GIVEN MATERIAL:

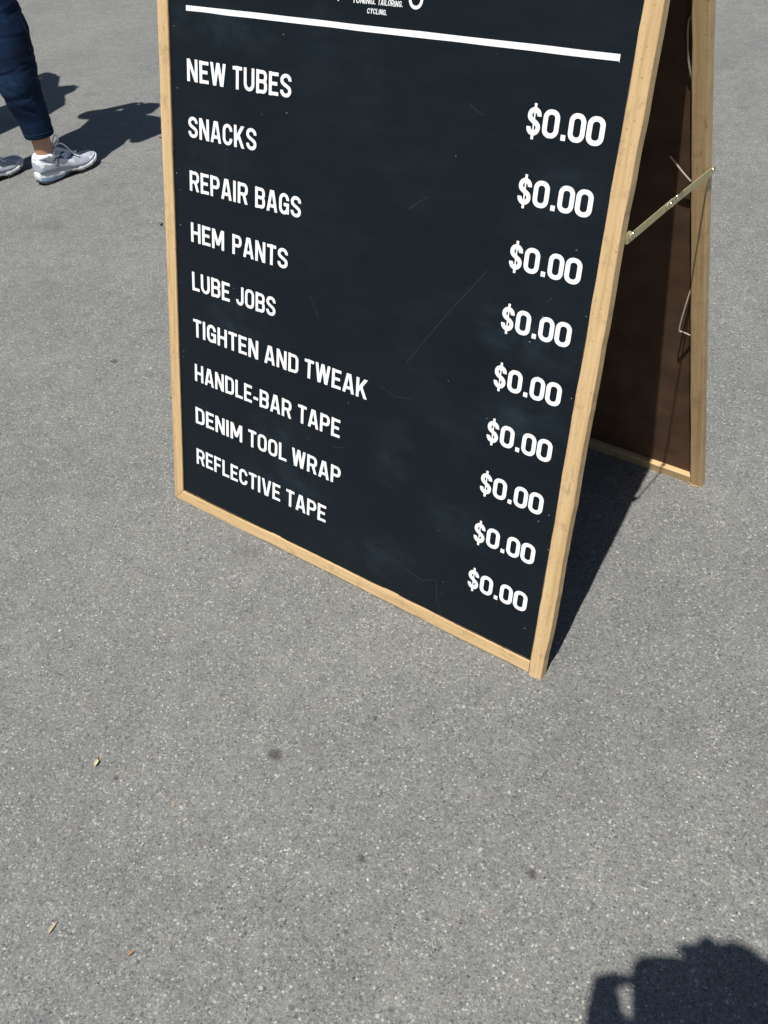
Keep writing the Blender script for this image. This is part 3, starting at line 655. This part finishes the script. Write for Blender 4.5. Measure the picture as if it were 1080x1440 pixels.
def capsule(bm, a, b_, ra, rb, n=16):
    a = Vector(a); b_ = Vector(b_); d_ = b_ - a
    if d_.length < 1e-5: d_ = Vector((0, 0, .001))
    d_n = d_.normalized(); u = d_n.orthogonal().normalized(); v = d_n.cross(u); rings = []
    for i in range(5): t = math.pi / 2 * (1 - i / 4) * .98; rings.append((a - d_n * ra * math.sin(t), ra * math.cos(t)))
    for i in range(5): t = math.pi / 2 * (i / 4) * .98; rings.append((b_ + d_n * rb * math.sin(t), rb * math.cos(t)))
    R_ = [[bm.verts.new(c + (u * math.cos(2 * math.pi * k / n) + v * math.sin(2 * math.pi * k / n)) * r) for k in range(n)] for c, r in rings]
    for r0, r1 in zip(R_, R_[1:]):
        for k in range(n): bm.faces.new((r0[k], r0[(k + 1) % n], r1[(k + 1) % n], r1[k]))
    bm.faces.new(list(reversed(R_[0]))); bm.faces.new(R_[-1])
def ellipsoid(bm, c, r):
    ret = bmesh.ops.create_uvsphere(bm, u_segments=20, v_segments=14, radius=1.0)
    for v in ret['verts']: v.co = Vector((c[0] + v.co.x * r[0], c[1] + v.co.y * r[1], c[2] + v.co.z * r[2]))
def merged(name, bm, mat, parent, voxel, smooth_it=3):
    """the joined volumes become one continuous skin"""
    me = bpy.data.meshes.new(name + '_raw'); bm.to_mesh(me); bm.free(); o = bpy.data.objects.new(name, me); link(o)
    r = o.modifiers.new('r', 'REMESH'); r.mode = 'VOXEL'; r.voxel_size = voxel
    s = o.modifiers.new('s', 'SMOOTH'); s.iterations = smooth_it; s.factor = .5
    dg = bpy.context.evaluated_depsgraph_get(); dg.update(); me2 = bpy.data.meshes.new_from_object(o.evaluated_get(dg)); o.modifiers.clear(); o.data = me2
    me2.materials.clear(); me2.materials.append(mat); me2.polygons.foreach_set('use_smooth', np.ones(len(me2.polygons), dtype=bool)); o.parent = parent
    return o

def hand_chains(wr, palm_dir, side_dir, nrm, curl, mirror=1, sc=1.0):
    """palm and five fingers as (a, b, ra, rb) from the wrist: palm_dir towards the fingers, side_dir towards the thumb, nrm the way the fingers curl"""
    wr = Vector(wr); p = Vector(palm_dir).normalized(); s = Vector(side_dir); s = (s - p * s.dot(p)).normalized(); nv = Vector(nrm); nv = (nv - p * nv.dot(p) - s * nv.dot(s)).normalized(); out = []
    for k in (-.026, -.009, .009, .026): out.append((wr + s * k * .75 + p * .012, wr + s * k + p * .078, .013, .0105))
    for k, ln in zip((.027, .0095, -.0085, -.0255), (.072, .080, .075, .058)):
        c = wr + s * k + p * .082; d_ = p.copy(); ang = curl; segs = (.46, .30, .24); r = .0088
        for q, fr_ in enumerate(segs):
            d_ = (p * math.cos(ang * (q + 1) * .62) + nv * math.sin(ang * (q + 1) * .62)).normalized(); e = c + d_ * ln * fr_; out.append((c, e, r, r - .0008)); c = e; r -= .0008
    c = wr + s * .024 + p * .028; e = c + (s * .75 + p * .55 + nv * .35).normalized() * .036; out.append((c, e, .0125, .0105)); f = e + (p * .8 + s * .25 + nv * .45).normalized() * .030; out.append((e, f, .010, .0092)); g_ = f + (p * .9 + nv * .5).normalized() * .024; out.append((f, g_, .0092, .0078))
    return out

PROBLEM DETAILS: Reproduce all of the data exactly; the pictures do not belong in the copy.

THE RESPONSE:
Keep writing the Blender script for this image. This is part 3, starting at line 655. This part finishes the script. Write for Blender 4.5. Measure the picture as if it were 1080x1440 pixels.
def capsule(bm, a, b_, ra, rb, n=16):
    a = Vector(a); b_ = Vector(b_); d_ = b_ - a
    if d_.length < 1e-5: d_ = Vector((0, 0, .001))
    d_n = d_.normalized(); u = d_n.orthogonal().normalized(); v = d_n.cross(u); rings = []
    for i in range(5): t = math.pi / 2 * (1 - i / 4) * .98; rings.append((a - d_n * ra * math.sin(t), ra * math.cos(t)))
    for i in range(5): t = math.pi / 2 * (i / 4) * .98; rings.append((b_ + d_n * rb * math.sin(t), rb * math.cos(t)))
    R_ = [[bm.verts.new(c + (u * math.cos(2 * math.pi * k / n) + v * math.sin(2 * math.pi * k / n)) * r) for k in range(n)] for c, r in rings]
    for r0, r1 in zip(R_, R_[1:]):
        for k in range(n): bm.faces.new((r0[k], r0[(k + 1) % n], r1[(k + 1) % n], r1[k]))
    bm.faces.new(list(reversed(R_[0]))); bm.faces.new(R_[-1])
def ellipsoid(bm, c, r):
    ret = bmesh.ops.create_uvsphere(bm, u_segments=20, v_segments=14, radius=1.0)
    for v in ret['verts']: v.co = Vector((c[0] + v.co.x * r[0], c[1] + v.co.y * r[1], c[2] + v.co.z * r[2]))
def merged(name, bm, mat, parent, voxel, smooth_it=3):
    """the joined volumes become one continuous skin"""
    me = bpy.data.meshes.new(name + '_raw'); bm.to_mesh(me); bm.free(); o = bpy.data.objects.new(name, me); link(o)
    r = o.modifiers.new('r', 'REMESH'); r.mode = 'VOXEL'; r.voxel_size = voxel
    s = o.modifiers.new('s', 'SMOOTH'); s.iterations = smooth_it; s.factor = .5
    dg = bpy.context.evaluated_depsgraph_get(); dg.update(); me2 = bpy.data.meshes.new_from_object(o.evaluated_get(dg)); o.modifiers.clear(); o.data = me2
    me2.materials.clear(); me2.materials.append(mat); me2.polygons.foreach_set('use_smooth', np.ones(len(me2.polygons), dtype=bool)); o.parent = parent
    return o

def hand_chains(wr, palm_dir, side_dir, nrm, curl, mirror=1, sc=1.0):
    """palm and five fingers as (a, b, ra, rb) from the wrist: palm_dir towards the fingers, side_dir towards the thumb, nrm the way the fingers curl"""
    wr = Vector(wr); p = Vector(palm_dir).normalized(); s = Vector(side_dir); s = (s - p * s.dot(p)).normalized(); nv = Vector(nrm); nv = (nv - p * nv.dot(p) - s * nv.dot(s)).normalized(); out = []
    for k in (-.026, -.009, .009, .026): out.append((wr + s * k * .75 + p * .012, wr + s * k + p * .078, .013, .0105))
    for k, ln in zip((.027, .0095, -.0085, -.0255), (.072, .080, .075, .058)):
        c = wr + s * k + p * .082; d_ = p.copy(); ang = curl; segs = (.46, .30, .24); r = .0088
        for q, fr_ in enumerate(segs):
            d_ = (p * math.cos(ang * (q + 1) * .62) + nv * math.sin(ang * (q + 1) * .62)).normalized(); e = c + d_ * ln * fr_; out.append((c, e, r, r - .0008)); c = e; r -= .0008
    c = wr + s * .024 + p * .028; e = c + (s * .75 + p * .55 + nv * .35).normalized() * .036; out.append((c, e, .0125, .0105)); f = e + (p * .8 + s * .25 + nv * .45).normalized() * .030; out.append((e, f, .010, .0092)); g_ = f + (p * .9 + nv * .5).normalized() * .024; out.append((f, g_, .0092, .0078))
    return out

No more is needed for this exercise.